クリエイティビティの「感情シフト」と不死鳥モデル

感情やムードはクリエイティビティに深く関与していると考えられています。一般的には、ポジティブなムードがクリエイティビティを高めると考えられていますが、そう単純な話でもありません。むしろ、クリエイティビティにはもっと幅広い感情経験が関与すると思われます。

参考:「感情はクリエイティビティにどう影響するか」


Bledow, Rosing, Frese (In press)は、クリエイティビティにはむしろ、ポジティブな感情とネガティブな感情の両方のダイナミックな相互作用が重要だと考え、それを「感情シフト」で説明しようとしました。彼らの主張は、新しいアイデアが湧きおこるのは、ネガティブ感情が生じた後であるというもので、気分が落ち込んだ(凹んだ)あとに元気になって創造力が高まるプロセスを「絶望の淵から不死鳥のようによみがえる」という例えを用いて説明します。つまり、なんらかの出来事によって気分が落ち込み(ネガティブムードに陥り)、その後、だんだんと気持ちがポジティブになっていくときに、クリエイティビティが発揮されやすいと説くのです。これが繰り返されるというクリエイティブのプロセスが、灰になっては蘇ることを繰り返す「不死鳥」のようだというわけです。


Bledowらは、クリエイティビティにおけるPSI(Personality-Systems-Interaction)理論として、ポジティブムードとネガティブムードの両方がクリエイティビティに必要であることを説明します。PSI理論によると、ムードのポジティブ軸は、人間の認知プロセスがゆっくりで制御された逐次処理的なモードか速くて並列処理的なモードになるかを左右します。ムードがポジティブになるほど活動的になり、前者から後者に移行し、思考や行動が直感的、探索的、拡大的になります。ムードのネガティブ軸は、視野が狭くなるか、広くなるかを左右します。ネガティブムードになるほど、視野が狭まり、不快感や不安のもととなる特定の問題に焦点をあて、分析的に思考するようになります。ネガティブムードがなくなっていくに従って、視野が広がっていきます。


Bledowらによれば、ポジティブムードは、思考を活発化し、柔軟な思考を促すのでクリエイティビティにつながりますが、それには、ネガティブムードによって整えられた「クリエイティビティの下地」が必要だと考えられます。視野を狭くするネガティブムードはそれ自体がクリエイティビティにとって好ましいというわけではないのですが、気分が落ち込んだりしたときには、視野が狭くても特定の問題に焦点を当て、これを解決するためには努力が必要であることを認識するきっかけを作ります。

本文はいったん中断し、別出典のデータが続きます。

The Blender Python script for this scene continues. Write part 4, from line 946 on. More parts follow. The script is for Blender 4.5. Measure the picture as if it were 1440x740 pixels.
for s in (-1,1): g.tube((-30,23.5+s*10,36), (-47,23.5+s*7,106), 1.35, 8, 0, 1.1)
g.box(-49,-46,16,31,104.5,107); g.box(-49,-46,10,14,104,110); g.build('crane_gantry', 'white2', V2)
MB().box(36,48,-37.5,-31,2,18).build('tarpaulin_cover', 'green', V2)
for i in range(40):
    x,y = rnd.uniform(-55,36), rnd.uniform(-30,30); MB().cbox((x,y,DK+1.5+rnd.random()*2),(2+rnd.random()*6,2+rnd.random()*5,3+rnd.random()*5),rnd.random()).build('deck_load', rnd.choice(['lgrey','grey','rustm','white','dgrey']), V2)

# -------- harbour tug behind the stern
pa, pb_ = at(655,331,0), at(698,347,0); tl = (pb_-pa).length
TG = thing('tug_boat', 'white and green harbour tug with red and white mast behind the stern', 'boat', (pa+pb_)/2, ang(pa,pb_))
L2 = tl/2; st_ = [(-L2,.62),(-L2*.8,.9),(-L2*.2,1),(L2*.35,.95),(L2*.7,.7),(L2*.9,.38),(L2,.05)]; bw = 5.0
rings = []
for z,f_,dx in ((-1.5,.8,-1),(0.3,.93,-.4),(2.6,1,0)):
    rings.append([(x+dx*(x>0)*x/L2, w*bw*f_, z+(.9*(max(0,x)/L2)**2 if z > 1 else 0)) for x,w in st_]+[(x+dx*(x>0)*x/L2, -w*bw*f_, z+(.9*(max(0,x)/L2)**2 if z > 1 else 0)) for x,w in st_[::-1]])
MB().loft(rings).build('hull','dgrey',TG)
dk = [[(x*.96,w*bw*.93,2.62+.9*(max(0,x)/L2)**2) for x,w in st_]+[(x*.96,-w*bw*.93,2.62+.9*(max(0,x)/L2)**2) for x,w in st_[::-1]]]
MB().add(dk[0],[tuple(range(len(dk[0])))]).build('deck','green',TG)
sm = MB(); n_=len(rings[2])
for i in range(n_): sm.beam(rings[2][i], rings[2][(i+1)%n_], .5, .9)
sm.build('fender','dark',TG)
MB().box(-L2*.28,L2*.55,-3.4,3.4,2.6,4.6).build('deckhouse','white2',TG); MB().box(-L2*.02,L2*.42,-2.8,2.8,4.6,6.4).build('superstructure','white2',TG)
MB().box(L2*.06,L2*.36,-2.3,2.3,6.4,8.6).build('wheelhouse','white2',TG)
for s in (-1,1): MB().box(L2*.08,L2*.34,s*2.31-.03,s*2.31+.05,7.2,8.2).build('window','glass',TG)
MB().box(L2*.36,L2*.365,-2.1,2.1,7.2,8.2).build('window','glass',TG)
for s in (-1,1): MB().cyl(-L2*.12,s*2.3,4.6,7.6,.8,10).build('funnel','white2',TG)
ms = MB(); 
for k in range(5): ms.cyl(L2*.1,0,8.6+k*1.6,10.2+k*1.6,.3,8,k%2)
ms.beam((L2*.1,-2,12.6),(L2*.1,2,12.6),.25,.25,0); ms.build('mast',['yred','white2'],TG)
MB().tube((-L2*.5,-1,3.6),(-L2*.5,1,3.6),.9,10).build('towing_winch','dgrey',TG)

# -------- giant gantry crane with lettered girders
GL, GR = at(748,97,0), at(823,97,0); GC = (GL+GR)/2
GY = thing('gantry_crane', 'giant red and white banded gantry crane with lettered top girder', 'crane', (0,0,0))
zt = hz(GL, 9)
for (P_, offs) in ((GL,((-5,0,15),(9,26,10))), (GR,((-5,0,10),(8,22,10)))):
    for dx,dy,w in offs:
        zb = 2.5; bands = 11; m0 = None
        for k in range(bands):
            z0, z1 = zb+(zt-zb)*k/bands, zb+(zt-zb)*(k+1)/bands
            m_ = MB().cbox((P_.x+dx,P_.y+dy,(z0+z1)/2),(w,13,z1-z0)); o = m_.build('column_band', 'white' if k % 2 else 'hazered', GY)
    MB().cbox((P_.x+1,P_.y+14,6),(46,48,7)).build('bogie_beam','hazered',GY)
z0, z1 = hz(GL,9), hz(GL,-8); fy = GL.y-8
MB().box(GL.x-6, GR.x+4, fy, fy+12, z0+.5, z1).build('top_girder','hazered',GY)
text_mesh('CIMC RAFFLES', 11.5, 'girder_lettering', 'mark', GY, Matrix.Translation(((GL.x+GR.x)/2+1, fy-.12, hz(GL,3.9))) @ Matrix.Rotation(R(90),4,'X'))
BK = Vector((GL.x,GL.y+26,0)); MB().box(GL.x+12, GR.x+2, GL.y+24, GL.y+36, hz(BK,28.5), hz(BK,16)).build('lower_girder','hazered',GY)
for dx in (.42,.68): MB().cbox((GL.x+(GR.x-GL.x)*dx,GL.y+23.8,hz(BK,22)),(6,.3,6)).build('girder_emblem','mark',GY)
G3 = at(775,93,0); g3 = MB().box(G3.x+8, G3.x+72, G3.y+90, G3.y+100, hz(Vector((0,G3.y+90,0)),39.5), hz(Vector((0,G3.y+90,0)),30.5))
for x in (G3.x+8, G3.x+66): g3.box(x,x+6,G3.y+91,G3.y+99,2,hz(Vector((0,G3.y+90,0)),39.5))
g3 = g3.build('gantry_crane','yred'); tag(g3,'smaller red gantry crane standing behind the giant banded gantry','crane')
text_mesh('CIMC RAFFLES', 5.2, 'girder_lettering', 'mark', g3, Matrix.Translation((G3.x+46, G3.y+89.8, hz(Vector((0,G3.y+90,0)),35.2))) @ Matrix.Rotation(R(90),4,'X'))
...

最初に気分が落ち込んだ状態が起こり、そこからネガティブムードが減少していくプロセスによって、視野がだんだんと拡大していきます。視野が拡大していくと、クリエイティビティを発揮するのに重要な多様な情報や事象に目が向くようになります。それと同時に、だんだんと気分が良くなるすなわちポジティブムードが高まっていくならば、思考が活性化され、思考の柔軟性が増し、発散的思考や直感的思考も活用され、新しいアイデアを思いつきやすい状態を作り出します。つまり、初期状態としてネガティブムードが高く、ネガティブムードがその後下がっていき、反対にポジティブムードが上昇していくというダイナミックなプロセスが、クリエイティビティを高めるのだと論じたわけです。Bledowらは、この理論の妥当性を、2つの実証調査によって確認しました。

文献

Bledow, R., Rosing, K., & Frese, M. (In press). A dynamic perspective on affect and creativity. Academy of Management Journal.